Fubo has rescinded its multi-million-dollar offers to the 13 NBA teams searching for new local broadcast homes, multiple sources told SBJ Wednesday, leaving those franchises with one less option as they pursue single-year, stop-gap broadcasts deals for the 2026-27 season.
Disney-owned Fubo on Wednesday contacted the former Main Street Sports Group teams -- Hawks, Hornets, Cavaliers, Pistons, Pacers, Clippers, Grizzlies, Heat, Bucks, T-Wolves, Thunder, Magic, and Spurs -- to say their board had voted to revoke its recent bids to house local NBA games due to what sources called uncertainty surrounding proposed minimum guarantees.

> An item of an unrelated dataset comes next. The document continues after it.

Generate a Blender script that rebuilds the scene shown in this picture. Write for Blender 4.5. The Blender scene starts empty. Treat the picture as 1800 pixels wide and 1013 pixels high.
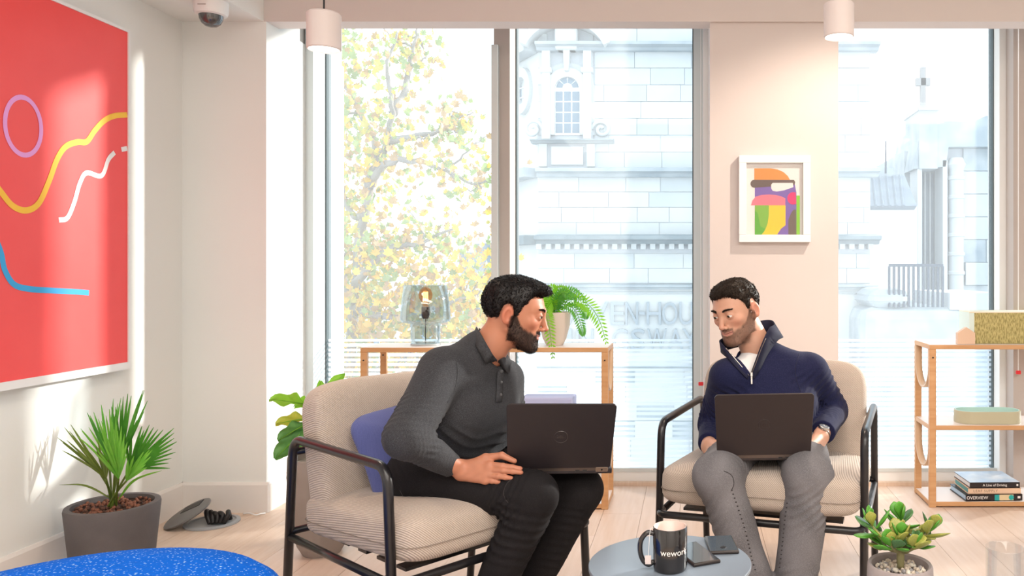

According to multiple industry sources, Fubo’s offers to teams for the 2026-27 season had ranged from $8M to as much as $20M, which apparently exceeded bids from competitors DAZN (which offered between $8M and $15M) and Victory+ (which is still pursuing financing). But with Fubo now out of the picture, those industry sources believe most teams are leaning toward airing games next season on over-the-air stations -- as the Pistons and Scripps announced earlier Wednesday -- or through DAZN’s streaming service.
A crucial issue is the length of the contracts. With the NBA expected to launch a consolidated home for local broadcasts in time for the 2027-28 season, teams are looking to do either one-year local broadcast deals or packages with one-year out clauses. But according to sources, Fubo’s board revoked its offers because they could not agree to early termination options for those clubs.
For that reason, sources believe the OTA option along with a coinciding DTC app -- a model currently implemented by the Suns, Jazz, Mavericks, Trail Blazers and Pelicans -- is the most feasible and popular one-year plan to tide the teams over until the league platform launches.
But DAZN is offering one-year escape clauses, as well, and has the billion-dollar backing of CEO Shay Segev -- who has made it clear DAZN would also like to bid to become the NBA’s streaming hub for that 2027-28 season or whenever that time comes.
Amazon and YouTube are also interested in the national streaming RSN. So was Fubo, until its board pulled the plug Wednesday.
Fubo’s model had been attractive to several teams. Besides the minimum guarantee, its plan was to do direct-to-distributer deals with cable and satellite entities for linear reach and possibly broadcast 10 to 15 games OTA.
But sources suspected the Fubo board believed that -- with the national streaming hub looming in 2027-28 -- a potential one-year-only investment with prohibitive minimal guarantees wasn’t fiscally prudent.
Fubo was not immediately available for comment.